By Eniola Adeyanju
Students of Kwara State University (KWASU), Malete, Ilorin, Kwara State, literally went through hell, following the cash crunch that trailed the Federal Government’s naira redesign policy.
Most of the students had to stay hungry for days and skip classes many times due to their inability to access cash to make essential purchases on campus.
The Federal Government had, in the build-up to the 2023 elections, redesigned three denominations of the nation’s currency- N200, N500, and N1,000- with effect from December 15, 2022, a move believed to have been aimed at preventing vote buying by politicians.
The government set January 31, 2023, as the initial deadline for the policy but shifted it to February 10, 2023, due to public outcry.
Meanwhile, three states- Kaduna, Kogi, and Zamfara- dragged the Federal Government to the Supreme Court, challenging the naira redesign policy.
The states, later joined by 12 others, obtained an interim order of the court which quashed the February 10 deadline and ruled that the three old denominations remained legal tender pending the determination of the substantive suit.
President Mohammodu Buhari, in a nationwide broadcast, however, varied the court order and allowed only N200 old notes to be recirculated, declaring N500 and N1,000 as having ceased to be legal tender.
As a result, the cash crunch persisted, foisting serious economic hardship on the populace.
In KWASU, as in most other tertiary institutions,
the students went through a harrowing experience, which largely disrupted their academic activities and exposed them to starvation and deprivations.
One of the students, who pleaded not to be quoted, recounted: “Many parents sent money to their children on campus but the measure could not help them as they could not translate the money into physical cash.

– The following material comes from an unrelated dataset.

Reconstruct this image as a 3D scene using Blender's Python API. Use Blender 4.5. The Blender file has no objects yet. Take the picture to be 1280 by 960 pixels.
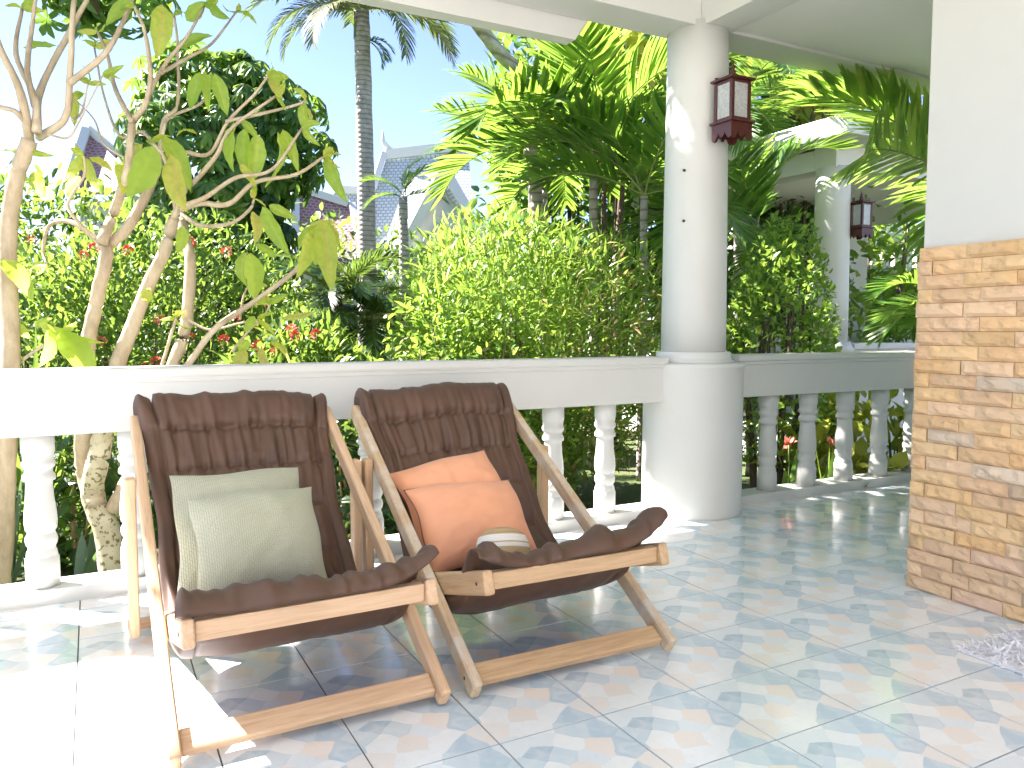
import bpy, bmesh, math, random
import numpy as np
from mathutils import Vector, Matrix
R = math.radians
PI = math.pi
rng = np.random.default_rng(7)
random.seed(7)
SC = bpy.context.scene
COL = SC.collection

# ------------------------------------------------------------------ camera
CAM_H = 1.092
YAW, PITCH, FPX = R(28.14), R(3.994), 980.5
cam_d = bpy.data.cameras.new('camera'); cam = bpy.data.objects.new('camera', cam_d); COL.objects.link(cam)
cam.location = (0, 0, CAM_H); cam.rotation_euler = (PI/2 - PITCH, 0, -YAW)
cam_d.sensor_width = 36; cam_d.lens = 36*FPX/1280; cam_d.clip_start = 0.05; cam_d.clip_end = 2000
SC.camera = cam
# ------------------------------------------------------------------ sky, sun, exposure
SUN_SX, SUN_SY = -0.72, 0.70          # horizontal offset towards the sun per metre of height
sun_dir = Vector((SUN_SX, SUN_SY, 1)).normalized()
world = bpy.data.worlds.new('World'); SC.world = world; world.use_nodes = True
wn = world.node_tree
sky = wn.nodes.new('ShaderNodeTexSky'); sky.sky_type = 'NISHITA'; sky.sun_disc = False
sky.sun_elevation = math.asin(sun_dir.z); sky.sun_rotation = math.atan2(sun_dir.x, sun_dir.y)
sky.air_density = .7; sky.dust_density = .5; sky.ozone_density = 1.6; sky.altitude = 300
bgn = wn.nodes['Background']; bgn.inputs['Strength'].default_value = 0.05
wn.links.new(sky.outputs[0], bgn.inputs[0])
sd = bpy.data.lights.new('sun', 'SUN'); sd.energy = 4.6; sd.angle = R(0.5); sd.color = (1, .95, .86)
sun = bpy.data.objects.new('sun', sd); COL.objects.link(sun)
sun.rotation_euler = sun_dir.to_track_quat('Z', 'Y').to_euler()
SC.view_settings.view_transform = 'Standard'; SC.view_settings.look = 'None'
SC.view_settings.gamma = 1; SC.view_settings.use_curve_mapping = False
SC.view_settings.exposure = 2.95
SC.view_settings.use_white_balance = True; SC.view_settings.white_balance_temperature = 6400; SC.view_settings.white_balance_tint = 20
SC.render.engine = 'CYCLES'
SC.cycles.max_bounces = 10; SC.cycles.diffuse_bounces = 5; SC.cycles.glossy_bounces = 4
SC.cycles.transmission_bounces = 6; SC.cycles.transparent_max_bounces = 8
SC.cycles.use_denoising = True
SC.cycles.sample_clamp_indirect = 6

_F = np.array([math.sin(YAW)*math.cos(PITCH), math.cos(YAW)*math.cos(PITCH), -math.sin(PITCH)])
_R = np.array([math.cos(YAW), -math.sin(YAW), 0]); _U = np.cross(_R, _F)
def at(x, y, d):
    """world point seen in the photograph at (x, y), d metres deep"""
    return np.array([0, 0, CAM_H]) + d*(_F + _R*(x-640)/FPX - _U*(y-480)/FPX)
def on_y(x, y, Y):
    v = _F + _R*(x-640)/FPX - _U*(y-480)/FPX
    return np.array([0, 0, CAM_H]) + v*Y/v[1]
GZ = -0.35      # garden level

# ------------------------------------------------------------------ helpers
def link(o, parent=None):
    COL.objects.link(o)
    if parent is not None: o.parent = parent
    return o
def tag(o, label=None, cat=None, group=None, kind=None):
    if label: o['label'] = label
    if cat: o['category'] = cat
    if group: o['group'] = group
    if kind: o['kind'] = kind
    return o
def thing(name, label, cat, loc=(0, 0, 0), rz=0, group=None):
    o = bpy.data.objects.new(name, None); o.empty_display_size = .1
    o.location = [float(c) for c in loc]; o.rotation_euler = (0, 0, rz)
    COL.objects.link(o)
    return tag(o, label, cat, group)
def mk_mesh(name, V, Fc, mat=None, smooth=False):
    me = bpy.data.meshes.new(name)
    me.from_pydata([tuple(map(float, v)) for v in V], [], [tuple(map(int, f)) for f in Fc])
    if mat: me.materials.append(mat)
    if smooth: me.polygons.foreach_set('use_smooth', [True]*len(me.polygons))
    me.update(); return me
def ob(name, me, parent=None, loc=None):
    o = bpy.data.objects.new(name, me); link(o, parent)
    if loc is not None: o.location = [float(c) for c in loc]
    return o
def bm_mesh(name, bm, mat, smooth=False):
    me = bpy.data.meshes.new(name); bm.to_mesh(me); bm.free()
    if mat: me.materials.append(mat)
    if smooth: me.polygons.foreach_set('use_smooth', [True]*len(me.polygons))
    return me
def box_me(name, a, b, mat, bevel=0.0, seg=2):
    bm = bmesh.new(); bmesh.ops.create_cube(bm, size=1)
    a = Vector(a); b = Vector(b); c = (a+b)/2; s = b-a
    for v in bm.verts: v.co = Vector((v.co.x*s.x, v.co.y*s.y, v.co.z*s.z)) + c
    if bevel: bmesh.ops.bevel(bm, geom=bm.edges[:], offset=bevel, segments=seg, profile=.6, affect='EDGES')
    return bm_mesh(name, bm, mat)
def box(name, a, b, mat, parent=None, bevel=0.0):
    return ob(name, box_me(name, a, b, mat, bevel), parent)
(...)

Worse still, the POS agents on campus too could not help because they had no access to cash, while a few of the traders in the students’ hostels neighborhood, who were initially accepting bank transfers, suddenly refused to allow same.”
“Sometimes, I wasn’t able to attend classes because I had no new notes with me,” a student, who preferred to be quoted simply as Olamide, recalled.
She added: “Although I had old notes, the bike riders refused to accept them, neither would they accept bank transfer, especially after the expiration of the February 10 deadline.”
One of the students lamented that she missed her matriculation owing to the naira crisis.
She recounted: “I couldn’t attend my matriculation and it was most painful. I had to stay put in my hostel since I couldn’t access cash for the bike.
”I also couldn’t get essential purchases at the market because the traders refused to accept old notes or bank transfers. So, many times, I managed to eat only one meal a day.”
The students also suffered when they were asked to vacate the campus as a result of the election break granted them. Many of them were stranded on campus for days because they had no cash to travel. Worse still,most of the transporters did not accept bank transfers at the motor parks.
Parents who besieged the campus to transport their children home, however, came to the rescue of some of the students.
Some Lagos-bound students had to risk hitching a ride in trucks to get home. It was that bad.